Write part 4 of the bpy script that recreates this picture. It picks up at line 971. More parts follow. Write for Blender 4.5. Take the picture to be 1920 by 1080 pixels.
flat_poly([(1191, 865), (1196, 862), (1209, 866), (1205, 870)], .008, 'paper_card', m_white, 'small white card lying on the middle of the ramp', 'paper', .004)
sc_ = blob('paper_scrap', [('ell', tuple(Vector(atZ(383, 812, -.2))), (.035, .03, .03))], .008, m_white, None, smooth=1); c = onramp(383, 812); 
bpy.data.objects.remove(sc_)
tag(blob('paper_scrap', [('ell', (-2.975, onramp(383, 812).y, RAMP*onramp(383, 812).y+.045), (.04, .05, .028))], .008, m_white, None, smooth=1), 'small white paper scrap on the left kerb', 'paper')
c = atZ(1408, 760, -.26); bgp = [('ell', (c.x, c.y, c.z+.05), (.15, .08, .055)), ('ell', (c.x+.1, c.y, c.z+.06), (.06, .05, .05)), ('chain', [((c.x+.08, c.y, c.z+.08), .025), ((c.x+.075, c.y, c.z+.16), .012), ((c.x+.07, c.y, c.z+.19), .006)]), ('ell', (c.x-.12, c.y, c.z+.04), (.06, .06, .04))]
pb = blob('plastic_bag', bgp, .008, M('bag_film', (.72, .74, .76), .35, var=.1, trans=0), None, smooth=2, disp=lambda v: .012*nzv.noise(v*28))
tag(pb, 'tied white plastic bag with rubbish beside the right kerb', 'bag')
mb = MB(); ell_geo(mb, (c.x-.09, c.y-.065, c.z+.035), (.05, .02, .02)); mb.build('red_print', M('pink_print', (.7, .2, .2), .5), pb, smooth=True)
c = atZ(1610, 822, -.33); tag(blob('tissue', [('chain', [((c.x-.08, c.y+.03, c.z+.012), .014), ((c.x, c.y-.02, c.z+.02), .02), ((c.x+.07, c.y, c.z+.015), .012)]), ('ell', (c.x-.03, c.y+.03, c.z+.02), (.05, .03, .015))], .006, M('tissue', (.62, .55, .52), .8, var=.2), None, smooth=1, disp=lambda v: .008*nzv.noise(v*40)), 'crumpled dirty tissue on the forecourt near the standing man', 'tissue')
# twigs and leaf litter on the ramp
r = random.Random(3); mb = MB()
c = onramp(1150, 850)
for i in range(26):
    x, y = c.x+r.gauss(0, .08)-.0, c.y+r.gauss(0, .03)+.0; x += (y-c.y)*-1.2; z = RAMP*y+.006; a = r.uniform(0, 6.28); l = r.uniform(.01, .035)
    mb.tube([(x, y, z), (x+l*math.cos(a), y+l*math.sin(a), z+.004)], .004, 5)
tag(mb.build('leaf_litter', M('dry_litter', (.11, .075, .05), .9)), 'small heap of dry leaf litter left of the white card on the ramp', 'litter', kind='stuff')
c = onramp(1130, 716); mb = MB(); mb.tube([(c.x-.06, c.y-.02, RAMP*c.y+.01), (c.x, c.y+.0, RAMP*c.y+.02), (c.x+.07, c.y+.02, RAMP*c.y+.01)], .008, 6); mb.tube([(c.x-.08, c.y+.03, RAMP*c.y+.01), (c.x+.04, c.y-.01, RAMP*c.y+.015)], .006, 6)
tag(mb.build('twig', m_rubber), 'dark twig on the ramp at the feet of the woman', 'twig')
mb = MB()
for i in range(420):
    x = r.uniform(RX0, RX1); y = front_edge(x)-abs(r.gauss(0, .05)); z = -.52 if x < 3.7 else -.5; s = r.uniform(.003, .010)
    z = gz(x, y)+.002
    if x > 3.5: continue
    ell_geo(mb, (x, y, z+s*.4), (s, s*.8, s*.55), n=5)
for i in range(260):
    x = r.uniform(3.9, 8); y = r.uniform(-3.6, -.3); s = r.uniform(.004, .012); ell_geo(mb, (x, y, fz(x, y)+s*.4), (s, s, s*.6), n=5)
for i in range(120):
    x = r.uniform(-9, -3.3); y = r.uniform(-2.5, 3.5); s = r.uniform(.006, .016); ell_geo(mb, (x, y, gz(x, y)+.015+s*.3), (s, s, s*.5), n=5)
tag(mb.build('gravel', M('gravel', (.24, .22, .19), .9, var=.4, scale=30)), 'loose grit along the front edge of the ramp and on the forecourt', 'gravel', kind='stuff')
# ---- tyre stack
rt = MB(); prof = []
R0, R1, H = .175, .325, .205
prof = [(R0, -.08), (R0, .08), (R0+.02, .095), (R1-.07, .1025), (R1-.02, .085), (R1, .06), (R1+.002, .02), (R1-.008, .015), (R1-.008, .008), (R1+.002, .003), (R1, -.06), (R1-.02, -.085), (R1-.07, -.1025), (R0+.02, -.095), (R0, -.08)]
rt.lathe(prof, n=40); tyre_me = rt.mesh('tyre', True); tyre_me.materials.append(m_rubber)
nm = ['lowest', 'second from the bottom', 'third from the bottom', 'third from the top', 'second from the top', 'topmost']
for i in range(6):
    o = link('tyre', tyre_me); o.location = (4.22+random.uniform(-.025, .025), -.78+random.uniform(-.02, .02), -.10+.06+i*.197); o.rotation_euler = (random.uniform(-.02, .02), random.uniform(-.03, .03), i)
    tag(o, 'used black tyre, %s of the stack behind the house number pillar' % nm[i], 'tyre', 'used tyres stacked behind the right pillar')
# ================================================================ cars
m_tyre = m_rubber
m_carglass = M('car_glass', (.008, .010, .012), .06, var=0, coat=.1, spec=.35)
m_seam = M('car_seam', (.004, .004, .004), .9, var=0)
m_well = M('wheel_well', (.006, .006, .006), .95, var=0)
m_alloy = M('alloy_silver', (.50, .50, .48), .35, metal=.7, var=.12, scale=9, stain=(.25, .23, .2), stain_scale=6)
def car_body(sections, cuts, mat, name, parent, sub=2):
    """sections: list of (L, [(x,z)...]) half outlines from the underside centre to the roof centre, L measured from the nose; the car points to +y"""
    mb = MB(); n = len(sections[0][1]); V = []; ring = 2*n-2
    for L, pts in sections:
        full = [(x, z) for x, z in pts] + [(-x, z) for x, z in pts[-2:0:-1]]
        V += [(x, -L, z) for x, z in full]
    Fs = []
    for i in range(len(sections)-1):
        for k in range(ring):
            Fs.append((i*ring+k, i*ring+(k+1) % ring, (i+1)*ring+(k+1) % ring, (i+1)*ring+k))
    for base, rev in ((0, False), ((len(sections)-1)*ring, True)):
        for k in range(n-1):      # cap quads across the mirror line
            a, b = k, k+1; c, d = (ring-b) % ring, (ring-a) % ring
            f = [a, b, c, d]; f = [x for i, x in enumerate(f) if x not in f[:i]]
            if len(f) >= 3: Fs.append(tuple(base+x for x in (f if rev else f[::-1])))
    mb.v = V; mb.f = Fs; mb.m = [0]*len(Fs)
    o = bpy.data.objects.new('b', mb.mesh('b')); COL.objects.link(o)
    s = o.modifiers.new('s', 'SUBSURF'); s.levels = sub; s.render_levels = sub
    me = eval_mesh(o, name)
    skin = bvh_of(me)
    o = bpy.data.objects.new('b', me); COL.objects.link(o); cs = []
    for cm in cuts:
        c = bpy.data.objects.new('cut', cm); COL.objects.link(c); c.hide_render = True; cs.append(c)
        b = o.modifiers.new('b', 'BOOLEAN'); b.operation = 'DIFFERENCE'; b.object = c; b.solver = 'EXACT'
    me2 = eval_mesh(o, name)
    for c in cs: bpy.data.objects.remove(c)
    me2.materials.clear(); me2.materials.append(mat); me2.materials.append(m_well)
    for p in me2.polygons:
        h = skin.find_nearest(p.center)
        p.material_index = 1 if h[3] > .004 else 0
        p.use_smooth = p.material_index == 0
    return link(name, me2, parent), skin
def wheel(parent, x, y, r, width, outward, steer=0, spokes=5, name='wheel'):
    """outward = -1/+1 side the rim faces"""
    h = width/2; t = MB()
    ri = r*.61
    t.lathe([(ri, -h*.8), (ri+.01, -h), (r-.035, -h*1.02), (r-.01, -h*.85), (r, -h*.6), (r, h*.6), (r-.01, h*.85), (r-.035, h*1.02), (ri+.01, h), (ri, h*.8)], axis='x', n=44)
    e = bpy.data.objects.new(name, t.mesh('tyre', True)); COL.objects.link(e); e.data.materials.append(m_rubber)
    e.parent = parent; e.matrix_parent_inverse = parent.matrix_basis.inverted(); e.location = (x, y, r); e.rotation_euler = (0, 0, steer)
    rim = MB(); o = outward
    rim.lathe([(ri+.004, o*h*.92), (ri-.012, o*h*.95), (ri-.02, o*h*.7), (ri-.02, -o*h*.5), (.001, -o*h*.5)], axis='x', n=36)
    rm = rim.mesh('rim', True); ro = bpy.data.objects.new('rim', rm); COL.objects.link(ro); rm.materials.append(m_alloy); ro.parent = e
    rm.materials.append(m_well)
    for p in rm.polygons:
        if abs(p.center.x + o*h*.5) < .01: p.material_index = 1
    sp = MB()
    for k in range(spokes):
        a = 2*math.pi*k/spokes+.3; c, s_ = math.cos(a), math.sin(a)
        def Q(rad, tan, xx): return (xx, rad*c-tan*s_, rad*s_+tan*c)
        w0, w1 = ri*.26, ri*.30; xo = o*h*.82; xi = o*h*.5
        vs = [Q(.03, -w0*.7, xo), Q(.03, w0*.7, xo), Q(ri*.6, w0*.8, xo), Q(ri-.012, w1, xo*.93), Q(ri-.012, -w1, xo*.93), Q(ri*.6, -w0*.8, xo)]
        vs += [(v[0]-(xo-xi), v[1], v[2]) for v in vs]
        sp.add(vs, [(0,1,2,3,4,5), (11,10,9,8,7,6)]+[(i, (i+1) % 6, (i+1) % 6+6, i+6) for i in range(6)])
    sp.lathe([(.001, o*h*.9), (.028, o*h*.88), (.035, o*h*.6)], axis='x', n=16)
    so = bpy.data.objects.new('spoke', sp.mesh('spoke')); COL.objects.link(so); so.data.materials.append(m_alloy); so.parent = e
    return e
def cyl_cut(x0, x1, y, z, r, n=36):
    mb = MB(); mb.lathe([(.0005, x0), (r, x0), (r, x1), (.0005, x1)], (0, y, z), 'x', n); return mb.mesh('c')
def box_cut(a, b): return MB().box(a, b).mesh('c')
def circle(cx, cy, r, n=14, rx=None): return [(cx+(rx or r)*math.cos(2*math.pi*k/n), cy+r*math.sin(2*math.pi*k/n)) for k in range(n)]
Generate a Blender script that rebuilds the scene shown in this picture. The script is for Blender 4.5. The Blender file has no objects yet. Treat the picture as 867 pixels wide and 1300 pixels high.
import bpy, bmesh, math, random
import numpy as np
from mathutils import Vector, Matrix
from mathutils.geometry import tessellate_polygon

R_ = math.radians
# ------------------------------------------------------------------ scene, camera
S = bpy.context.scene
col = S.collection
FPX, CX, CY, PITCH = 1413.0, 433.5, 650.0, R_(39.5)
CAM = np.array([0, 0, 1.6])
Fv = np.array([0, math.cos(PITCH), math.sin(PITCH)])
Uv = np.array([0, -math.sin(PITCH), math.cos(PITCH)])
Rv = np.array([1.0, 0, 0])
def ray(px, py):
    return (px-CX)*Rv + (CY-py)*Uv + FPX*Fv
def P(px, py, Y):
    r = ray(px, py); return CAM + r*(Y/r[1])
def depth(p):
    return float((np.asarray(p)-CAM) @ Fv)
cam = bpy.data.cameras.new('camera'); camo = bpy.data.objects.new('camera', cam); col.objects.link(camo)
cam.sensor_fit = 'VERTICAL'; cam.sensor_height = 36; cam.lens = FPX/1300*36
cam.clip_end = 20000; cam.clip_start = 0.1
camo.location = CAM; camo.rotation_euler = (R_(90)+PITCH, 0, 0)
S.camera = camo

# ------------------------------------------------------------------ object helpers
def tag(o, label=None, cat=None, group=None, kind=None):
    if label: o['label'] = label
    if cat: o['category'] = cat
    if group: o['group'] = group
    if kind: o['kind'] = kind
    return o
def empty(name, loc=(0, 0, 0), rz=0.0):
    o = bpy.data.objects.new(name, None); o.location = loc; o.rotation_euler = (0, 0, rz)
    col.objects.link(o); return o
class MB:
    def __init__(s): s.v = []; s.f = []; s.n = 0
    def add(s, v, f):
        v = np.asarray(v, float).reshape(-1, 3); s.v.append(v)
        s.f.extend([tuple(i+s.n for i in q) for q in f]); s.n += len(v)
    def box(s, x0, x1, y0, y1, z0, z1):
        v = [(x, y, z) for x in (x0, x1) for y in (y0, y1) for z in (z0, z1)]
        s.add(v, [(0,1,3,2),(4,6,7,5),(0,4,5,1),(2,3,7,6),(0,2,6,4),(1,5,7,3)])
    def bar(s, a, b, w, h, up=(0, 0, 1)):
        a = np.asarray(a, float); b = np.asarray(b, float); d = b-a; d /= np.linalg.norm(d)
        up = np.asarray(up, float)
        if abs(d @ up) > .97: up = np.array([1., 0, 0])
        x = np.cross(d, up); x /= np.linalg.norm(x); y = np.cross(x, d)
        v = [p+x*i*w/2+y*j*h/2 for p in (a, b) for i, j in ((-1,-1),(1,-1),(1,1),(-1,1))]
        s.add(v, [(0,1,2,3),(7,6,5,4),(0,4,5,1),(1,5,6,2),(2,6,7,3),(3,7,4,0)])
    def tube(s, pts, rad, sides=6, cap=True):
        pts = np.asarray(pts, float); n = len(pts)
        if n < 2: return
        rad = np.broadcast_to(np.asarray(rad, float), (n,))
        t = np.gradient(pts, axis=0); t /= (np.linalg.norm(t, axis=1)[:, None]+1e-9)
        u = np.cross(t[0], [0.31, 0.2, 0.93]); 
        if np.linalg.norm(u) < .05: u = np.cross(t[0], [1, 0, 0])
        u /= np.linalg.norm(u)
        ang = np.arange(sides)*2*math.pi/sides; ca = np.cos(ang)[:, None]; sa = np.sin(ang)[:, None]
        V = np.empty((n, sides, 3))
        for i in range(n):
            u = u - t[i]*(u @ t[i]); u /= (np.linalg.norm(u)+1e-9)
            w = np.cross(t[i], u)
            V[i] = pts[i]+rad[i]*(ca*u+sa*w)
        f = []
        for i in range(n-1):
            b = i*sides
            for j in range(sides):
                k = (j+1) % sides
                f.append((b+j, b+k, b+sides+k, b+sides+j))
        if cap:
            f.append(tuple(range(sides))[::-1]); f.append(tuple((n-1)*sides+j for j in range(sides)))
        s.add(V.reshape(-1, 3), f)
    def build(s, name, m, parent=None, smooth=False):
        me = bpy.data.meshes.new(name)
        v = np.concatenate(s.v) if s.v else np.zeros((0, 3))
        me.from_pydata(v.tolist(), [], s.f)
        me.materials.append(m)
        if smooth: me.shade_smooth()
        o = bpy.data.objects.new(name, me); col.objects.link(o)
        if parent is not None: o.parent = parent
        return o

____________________

DIRECTIONS:
Begin at the line that has "Generate a Blender", stop after the line that has "S.camera = camo", and repeat exactly those lines, nothing more.

ANSWER TO THE TASK:
Generate a Blender script that rebuilds the scene shown in this picture. The script is for Blender 4.5. The Blender file has no objects yet. Treat the picture as 867 pixels wide and 1300 pixels high.
import bpy, bmesh, math, random
import numpy as np
from mathutils import Vector, Matrix
from mathutils.geometry import tessellate_polygon

R_ = math.radians
# ------------------------------------------------------------------ scene, camera
S = bpy.context.scene
col = S.collection
FPX, CX, CY, PITCH = 1413.0, 433.5, 650.0, R_(39.5)
CAM = np.array([0, 0, 1.6])
Fv = np.array([0, math.cos(PITCH), math.sin(PITCH)])
Uv = np.array([0, -math.sin(PITCH), math.cos(PITCH)])
Rv = np.array([1.0, 0, 0])
def ray(px, py):
    return (px-CX)*Rv + (CY-py)*Uv + FPX*Fv
def P(px, py, Y):
    r = ray(px, py); return CAM + r*(Y/r[1])
def depth(p):
    return float((np.asarray(p)-CAM) @ Fv)
cam = bpy.data.cameras.new('camera'); camo = bpy.data.objects.new('camera', cam); col.objects.link(camo)
cam.sensor_fit = 'VERTICAL'; cam.sensor_height = 36; cam.lens = FPX/1300*36
cam.clip_end = 20000; cam.clip_start = 0.1
camo.location = CAM; camo.rotation_euler = (R_(90)+PITCH, 0, 0)
S.camera = camo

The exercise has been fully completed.